Re flocking to certain restaurant, isn't it just the fad of the moment - or what certain people think is the fashionable thing to do? Just as The Kinks sang in their "Dedicated Follower of Fashion" song all the way back in 1966.

 

"They seek him here, they seek him there,
His clothes are loud, but never square.
It will make or break him so he's got to buy the best,
Cause he's a dedicated follower of fashion."

 

As for bluffers, they are surely everywhere - people whose sole aim in life seems to be to impress others. I'm not sure if you have ever seen the extensive series of little pocket books titled "The Bluffers Guide to . . . " They used to be in most of the major UK bookstores 10 years or so ago, and may still be available. They gave you a few vital, short facts on various topics to burn into your memory so you could flash them out whenever you had a chance to engage in a spot of one-upmanship. They also gave tips on how to deal with people who actually did know something about the subject to help you avoid a potentially embarrassing situation. Clearly that lady at Zuma had not read her "Bluffers Guide to Fine Dining" or she would have been able to say something to defuse that awkward 'you're found out' moment.

Guest timmberty
Posted

its funny how food can make people lose control of themselves ...
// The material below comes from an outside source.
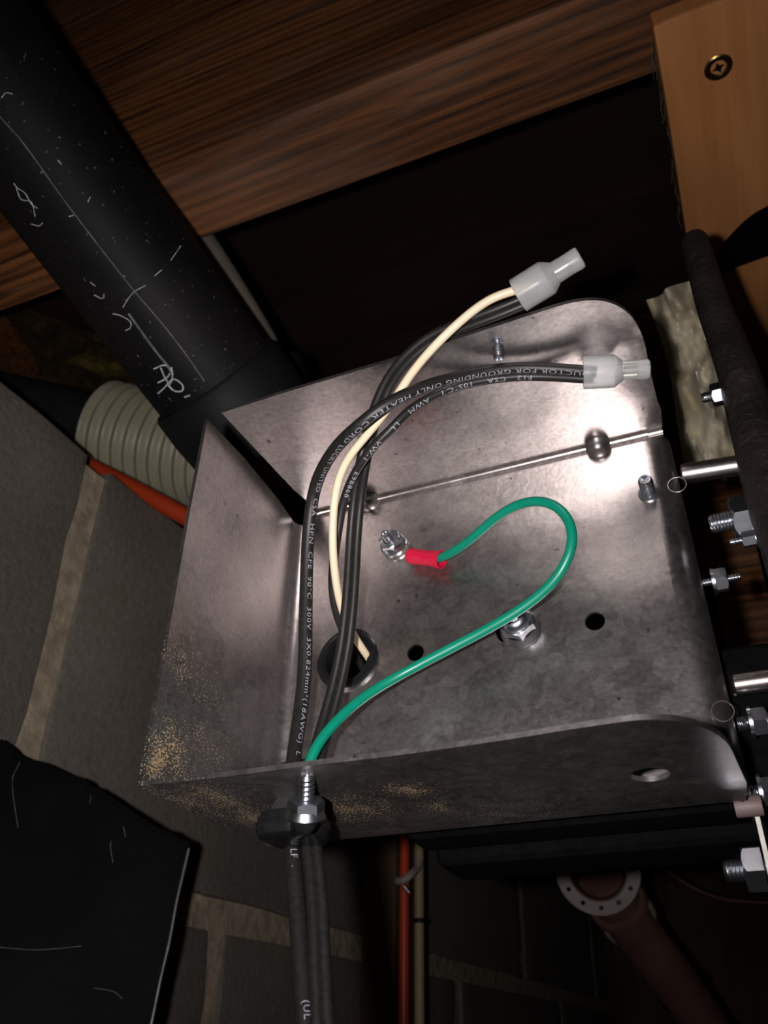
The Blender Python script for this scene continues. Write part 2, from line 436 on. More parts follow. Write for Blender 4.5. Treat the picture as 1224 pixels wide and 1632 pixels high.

most people who think they are a bit special will book the most expensive etc etc ..

and a lot of wanna bes will go to extremes as rogie says above ..

yet find a dive bar with a decent blues band in it and you have people queuing up to get in for a beer and a listen ..
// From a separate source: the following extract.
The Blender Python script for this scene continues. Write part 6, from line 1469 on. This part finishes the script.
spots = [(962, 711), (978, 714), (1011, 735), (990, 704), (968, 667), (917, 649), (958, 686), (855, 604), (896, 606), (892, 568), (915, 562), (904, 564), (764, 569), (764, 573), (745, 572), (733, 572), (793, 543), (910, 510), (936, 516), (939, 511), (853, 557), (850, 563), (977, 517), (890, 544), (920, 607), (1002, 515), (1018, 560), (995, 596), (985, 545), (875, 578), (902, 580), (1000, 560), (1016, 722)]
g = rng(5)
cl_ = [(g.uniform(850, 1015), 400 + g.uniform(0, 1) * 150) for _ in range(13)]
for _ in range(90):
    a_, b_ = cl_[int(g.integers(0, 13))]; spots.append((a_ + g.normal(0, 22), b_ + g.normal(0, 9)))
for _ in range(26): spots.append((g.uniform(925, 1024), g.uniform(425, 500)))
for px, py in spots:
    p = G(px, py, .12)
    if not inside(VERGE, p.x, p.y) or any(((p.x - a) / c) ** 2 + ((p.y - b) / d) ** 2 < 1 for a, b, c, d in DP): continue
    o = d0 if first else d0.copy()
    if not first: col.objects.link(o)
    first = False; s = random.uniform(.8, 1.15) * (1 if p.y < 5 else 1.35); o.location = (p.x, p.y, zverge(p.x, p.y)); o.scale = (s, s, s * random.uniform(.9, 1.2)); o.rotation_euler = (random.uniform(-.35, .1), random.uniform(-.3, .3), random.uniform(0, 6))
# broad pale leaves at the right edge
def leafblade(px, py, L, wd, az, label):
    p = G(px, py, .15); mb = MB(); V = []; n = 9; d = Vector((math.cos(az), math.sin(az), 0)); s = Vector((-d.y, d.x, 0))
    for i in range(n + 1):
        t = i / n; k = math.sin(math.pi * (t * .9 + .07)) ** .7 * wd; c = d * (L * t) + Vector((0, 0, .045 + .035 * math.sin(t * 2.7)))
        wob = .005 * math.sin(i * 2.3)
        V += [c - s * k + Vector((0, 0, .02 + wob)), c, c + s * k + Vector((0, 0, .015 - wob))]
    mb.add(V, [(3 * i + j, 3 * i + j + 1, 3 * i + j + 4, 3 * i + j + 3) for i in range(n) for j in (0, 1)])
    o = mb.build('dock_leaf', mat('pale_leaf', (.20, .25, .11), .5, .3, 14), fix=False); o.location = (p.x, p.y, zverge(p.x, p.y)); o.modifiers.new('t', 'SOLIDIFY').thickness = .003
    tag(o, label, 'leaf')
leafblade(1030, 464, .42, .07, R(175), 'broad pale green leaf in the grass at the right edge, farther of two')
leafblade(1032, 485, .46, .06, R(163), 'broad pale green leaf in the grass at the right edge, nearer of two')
what is it that makes people so snobish about food ?

rogie that link is funny .. talk about going to extremes for your job !!

the line under the picture ...

................Colin Case at Ivy Restaurant shot for the Observer Food Monthly magazine. Photograph: Pal Hansen...............

i hope he survived.

Guest fountainhall
Posted
its funny how food can make people lose control of themselves ...

 

There are the people like those in the Guardian article, the food fashionistas, but then there are hundreds of millions around the world who genuinely enjoy food and its preparation - the people who buy the endless cookery cooks and watch the now seemingly endless series of TV programmes about cooking. For them it's surely not a fad, it's just a certain passion they have. The fashionistas may also enjoy their food, but they have an additional agenda that is surely more to do with social climbing and one-upmanship.